_Task statement_:
Repeat exactly the lines from the one containing "Reconstruct this image" through the one containing "R = math.radians", both lines included, please, without any other lines.
## START Data lines
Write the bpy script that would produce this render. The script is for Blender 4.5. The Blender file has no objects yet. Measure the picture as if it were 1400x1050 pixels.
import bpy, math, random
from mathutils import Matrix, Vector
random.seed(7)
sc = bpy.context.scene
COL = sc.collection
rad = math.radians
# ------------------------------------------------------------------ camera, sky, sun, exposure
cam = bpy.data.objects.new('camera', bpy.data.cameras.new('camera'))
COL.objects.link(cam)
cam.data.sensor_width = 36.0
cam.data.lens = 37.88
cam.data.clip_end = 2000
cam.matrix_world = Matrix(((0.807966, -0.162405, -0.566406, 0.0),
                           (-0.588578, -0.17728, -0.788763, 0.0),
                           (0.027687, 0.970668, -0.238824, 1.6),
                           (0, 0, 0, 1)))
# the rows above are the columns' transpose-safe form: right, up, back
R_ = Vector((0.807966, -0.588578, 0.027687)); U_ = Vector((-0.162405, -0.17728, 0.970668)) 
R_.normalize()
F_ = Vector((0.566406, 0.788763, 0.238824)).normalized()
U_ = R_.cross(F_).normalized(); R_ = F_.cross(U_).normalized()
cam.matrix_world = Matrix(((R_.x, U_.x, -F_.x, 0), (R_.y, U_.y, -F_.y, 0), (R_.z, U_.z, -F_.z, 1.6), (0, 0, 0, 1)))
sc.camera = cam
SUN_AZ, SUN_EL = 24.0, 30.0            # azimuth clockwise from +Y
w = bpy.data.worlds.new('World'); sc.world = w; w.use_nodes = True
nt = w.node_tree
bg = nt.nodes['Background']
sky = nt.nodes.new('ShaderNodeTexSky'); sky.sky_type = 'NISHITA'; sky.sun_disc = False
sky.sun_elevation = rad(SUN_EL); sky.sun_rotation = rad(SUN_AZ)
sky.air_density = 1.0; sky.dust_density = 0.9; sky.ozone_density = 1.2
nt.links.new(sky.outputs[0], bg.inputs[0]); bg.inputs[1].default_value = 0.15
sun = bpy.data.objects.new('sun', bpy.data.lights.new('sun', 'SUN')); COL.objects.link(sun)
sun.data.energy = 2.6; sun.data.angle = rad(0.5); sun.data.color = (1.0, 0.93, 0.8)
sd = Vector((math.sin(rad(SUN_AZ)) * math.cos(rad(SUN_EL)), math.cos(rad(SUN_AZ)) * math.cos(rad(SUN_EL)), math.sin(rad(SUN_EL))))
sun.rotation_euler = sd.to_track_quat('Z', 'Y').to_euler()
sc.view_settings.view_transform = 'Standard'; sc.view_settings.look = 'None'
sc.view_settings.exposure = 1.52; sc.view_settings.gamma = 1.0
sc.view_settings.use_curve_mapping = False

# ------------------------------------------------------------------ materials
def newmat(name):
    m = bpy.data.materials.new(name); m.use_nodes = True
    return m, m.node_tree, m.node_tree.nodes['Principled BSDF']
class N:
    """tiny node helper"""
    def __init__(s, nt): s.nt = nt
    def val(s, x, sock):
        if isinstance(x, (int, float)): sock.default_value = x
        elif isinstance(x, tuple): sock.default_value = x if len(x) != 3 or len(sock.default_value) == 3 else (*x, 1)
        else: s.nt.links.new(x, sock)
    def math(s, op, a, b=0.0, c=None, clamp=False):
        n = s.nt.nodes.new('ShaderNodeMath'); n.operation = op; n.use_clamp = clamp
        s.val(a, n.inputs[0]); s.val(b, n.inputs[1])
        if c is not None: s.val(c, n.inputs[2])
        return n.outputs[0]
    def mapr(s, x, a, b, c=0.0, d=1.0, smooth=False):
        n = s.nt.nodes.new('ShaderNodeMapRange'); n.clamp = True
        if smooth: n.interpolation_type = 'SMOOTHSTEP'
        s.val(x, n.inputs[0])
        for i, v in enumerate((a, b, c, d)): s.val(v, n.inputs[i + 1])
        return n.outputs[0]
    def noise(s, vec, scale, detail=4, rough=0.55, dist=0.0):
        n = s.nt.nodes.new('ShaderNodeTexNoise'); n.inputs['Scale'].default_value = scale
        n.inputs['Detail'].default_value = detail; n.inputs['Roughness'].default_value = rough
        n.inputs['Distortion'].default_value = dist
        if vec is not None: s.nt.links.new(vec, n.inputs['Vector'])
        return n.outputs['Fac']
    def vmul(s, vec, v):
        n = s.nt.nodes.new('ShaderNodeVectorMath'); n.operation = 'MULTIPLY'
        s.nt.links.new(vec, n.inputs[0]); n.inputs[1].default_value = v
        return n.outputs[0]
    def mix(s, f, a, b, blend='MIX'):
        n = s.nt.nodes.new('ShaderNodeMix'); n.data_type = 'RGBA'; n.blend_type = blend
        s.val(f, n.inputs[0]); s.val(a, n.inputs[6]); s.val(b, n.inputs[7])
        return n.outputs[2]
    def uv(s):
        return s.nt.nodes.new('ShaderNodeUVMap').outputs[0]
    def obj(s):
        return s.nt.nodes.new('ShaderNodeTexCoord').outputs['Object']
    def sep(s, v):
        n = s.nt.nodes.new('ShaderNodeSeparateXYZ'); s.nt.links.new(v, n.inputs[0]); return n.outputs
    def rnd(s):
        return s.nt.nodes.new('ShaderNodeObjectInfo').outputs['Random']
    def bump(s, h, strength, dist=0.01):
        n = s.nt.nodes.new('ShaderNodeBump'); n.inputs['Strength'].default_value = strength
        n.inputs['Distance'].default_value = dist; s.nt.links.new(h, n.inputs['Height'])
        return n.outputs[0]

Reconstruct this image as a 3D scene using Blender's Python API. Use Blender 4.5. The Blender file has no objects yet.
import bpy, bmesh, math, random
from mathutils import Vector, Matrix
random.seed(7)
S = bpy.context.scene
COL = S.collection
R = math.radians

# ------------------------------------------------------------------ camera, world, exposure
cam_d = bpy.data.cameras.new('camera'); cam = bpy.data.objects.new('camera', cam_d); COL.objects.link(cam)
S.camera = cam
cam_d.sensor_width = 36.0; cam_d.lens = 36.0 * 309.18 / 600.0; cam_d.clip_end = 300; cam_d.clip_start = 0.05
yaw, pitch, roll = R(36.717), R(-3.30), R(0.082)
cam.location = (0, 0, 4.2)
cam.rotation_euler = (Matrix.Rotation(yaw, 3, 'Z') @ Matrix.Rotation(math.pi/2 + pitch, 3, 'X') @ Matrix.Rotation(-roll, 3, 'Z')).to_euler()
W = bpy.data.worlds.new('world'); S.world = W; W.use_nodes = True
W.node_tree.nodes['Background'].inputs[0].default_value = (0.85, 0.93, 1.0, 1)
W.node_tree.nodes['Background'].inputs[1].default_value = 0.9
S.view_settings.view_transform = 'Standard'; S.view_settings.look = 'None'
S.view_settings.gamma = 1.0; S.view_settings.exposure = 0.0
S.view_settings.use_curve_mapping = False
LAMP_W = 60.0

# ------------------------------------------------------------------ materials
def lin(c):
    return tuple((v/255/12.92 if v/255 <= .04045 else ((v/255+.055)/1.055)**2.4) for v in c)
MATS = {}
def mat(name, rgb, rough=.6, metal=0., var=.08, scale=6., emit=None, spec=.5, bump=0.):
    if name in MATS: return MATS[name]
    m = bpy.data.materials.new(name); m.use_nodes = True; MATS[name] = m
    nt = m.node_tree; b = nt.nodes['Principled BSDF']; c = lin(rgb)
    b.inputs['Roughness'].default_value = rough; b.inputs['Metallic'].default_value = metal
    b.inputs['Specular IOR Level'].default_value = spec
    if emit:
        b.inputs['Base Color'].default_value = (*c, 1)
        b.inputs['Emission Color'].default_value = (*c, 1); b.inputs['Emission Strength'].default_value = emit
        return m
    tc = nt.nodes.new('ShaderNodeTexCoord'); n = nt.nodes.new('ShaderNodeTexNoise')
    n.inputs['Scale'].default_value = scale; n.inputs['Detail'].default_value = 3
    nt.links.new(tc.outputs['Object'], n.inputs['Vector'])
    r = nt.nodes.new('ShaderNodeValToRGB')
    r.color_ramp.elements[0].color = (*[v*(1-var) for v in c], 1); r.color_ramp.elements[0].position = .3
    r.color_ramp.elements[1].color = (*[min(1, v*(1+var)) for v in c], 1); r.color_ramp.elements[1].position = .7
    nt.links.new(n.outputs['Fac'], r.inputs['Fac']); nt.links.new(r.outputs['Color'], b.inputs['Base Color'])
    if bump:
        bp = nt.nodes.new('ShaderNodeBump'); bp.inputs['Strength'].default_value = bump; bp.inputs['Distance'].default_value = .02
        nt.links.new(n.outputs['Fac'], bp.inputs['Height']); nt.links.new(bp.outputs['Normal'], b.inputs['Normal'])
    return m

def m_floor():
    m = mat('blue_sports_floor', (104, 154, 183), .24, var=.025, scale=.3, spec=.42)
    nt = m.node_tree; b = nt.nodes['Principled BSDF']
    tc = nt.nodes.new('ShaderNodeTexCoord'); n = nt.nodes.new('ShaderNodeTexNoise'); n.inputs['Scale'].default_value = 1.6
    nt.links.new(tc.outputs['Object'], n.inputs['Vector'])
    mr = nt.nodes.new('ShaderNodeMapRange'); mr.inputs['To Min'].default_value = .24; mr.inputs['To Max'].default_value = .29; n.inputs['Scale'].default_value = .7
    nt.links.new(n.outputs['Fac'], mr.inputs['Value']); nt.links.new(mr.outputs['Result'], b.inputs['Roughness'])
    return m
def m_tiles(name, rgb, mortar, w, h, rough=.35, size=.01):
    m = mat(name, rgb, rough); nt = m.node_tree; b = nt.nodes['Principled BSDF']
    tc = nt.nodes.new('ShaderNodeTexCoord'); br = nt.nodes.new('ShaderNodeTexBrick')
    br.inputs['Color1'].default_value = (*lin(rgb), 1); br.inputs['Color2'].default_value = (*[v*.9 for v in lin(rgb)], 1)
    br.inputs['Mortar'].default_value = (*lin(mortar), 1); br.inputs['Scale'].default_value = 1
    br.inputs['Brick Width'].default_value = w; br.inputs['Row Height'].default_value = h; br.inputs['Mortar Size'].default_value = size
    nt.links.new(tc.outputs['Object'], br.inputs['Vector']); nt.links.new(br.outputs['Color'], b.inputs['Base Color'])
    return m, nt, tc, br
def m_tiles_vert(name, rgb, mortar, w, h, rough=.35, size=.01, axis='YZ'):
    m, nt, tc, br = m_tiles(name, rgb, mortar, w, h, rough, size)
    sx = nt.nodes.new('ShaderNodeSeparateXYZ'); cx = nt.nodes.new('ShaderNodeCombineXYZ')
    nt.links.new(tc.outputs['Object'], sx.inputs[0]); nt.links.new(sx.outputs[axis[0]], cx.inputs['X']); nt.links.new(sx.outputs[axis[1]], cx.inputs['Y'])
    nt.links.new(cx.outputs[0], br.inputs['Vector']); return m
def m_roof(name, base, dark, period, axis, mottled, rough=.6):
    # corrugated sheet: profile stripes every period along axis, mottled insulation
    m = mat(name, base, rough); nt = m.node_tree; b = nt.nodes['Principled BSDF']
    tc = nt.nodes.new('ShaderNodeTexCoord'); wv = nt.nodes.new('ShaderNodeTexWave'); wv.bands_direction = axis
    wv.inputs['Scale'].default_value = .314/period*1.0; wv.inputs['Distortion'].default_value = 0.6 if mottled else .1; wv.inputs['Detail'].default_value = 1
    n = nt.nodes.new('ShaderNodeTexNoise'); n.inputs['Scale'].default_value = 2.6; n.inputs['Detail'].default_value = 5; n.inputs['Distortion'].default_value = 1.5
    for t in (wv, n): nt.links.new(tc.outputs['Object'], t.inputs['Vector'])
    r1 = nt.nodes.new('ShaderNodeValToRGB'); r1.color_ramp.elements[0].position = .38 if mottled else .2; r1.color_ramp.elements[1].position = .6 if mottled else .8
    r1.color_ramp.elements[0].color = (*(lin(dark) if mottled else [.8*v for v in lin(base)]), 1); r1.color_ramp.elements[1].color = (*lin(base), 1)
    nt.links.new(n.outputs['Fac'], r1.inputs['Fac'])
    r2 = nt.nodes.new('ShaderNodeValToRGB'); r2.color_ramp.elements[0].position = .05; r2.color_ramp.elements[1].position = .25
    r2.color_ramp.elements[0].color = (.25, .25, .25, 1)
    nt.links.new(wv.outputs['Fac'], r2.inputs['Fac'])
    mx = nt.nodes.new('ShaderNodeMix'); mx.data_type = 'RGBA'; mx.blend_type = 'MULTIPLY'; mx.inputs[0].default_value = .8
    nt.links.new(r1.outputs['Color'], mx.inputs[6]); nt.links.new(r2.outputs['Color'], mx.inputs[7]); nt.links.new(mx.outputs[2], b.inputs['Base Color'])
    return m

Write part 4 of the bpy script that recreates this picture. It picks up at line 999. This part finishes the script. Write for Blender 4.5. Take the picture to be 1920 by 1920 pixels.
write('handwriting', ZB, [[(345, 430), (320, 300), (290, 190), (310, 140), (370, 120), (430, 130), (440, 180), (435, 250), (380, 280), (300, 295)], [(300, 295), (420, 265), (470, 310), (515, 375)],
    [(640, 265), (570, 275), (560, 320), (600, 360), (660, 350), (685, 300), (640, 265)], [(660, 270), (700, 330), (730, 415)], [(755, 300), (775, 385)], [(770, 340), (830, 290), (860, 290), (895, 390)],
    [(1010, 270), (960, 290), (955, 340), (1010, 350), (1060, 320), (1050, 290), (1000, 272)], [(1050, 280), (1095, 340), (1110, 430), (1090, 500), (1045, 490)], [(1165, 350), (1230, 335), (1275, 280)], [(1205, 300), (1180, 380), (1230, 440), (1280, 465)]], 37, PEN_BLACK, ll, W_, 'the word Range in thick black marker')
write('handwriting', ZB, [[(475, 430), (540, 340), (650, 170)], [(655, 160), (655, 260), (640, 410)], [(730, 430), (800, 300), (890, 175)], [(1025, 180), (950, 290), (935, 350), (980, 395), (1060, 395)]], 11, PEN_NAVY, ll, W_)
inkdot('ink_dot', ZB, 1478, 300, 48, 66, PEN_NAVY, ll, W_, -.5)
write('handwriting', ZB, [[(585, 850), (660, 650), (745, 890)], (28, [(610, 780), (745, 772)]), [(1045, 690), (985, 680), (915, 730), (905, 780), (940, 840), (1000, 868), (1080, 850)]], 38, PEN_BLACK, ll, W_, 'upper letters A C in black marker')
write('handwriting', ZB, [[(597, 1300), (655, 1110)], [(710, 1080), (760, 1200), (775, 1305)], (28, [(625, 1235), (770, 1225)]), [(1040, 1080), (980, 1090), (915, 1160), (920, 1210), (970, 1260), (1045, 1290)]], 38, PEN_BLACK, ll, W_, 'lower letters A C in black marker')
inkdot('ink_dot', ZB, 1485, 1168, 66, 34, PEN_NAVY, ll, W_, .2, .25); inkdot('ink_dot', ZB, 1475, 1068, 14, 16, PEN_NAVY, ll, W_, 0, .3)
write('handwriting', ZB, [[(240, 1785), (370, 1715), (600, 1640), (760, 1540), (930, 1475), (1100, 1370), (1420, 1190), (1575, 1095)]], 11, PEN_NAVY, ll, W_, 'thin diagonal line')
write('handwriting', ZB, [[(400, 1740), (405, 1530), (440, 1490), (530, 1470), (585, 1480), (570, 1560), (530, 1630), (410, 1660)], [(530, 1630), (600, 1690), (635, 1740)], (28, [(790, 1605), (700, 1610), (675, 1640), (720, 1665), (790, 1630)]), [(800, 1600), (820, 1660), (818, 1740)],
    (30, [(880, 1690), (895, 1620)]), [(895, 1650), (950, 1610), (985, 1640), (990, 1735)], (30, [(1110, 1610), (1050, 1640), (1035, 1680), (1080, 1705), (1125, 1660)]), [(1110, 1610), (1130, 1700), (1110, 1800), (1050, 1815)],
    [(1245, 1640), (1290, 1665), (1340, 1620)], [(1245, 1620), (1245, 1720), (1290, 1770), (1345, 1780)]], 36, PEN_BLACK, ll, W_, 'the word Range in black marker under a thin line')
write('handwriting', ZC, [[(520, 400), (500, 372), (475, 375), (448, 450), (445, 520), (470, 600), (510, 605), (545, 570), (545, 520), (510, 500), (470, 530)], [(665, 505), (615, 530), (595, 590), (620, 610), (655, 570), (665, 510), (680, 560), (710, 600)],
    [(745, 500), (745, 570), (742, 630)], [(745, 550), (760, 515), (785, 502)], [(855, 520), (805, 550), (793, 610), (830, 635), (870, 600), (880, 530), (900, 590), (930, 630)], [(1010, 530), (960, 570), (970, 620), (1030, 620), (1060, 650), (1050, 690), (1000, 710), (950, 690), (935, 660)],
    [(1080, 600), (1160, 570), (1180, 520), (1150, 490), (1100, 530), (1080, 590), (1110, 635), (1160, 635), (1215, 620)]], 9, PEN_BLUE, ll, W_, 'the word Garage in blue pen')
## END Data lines
_Exercise solution_:
Reconstruct this image as a 3D scene using Blender's Python API. Use Blender 4.5. The Blender file has no objects yet.
import bpy, bmesh, math, random
from mathutils import Vector, Matrix
random.seed(7)
S = bpy.context.scene
COL = S.collection
R = math.radians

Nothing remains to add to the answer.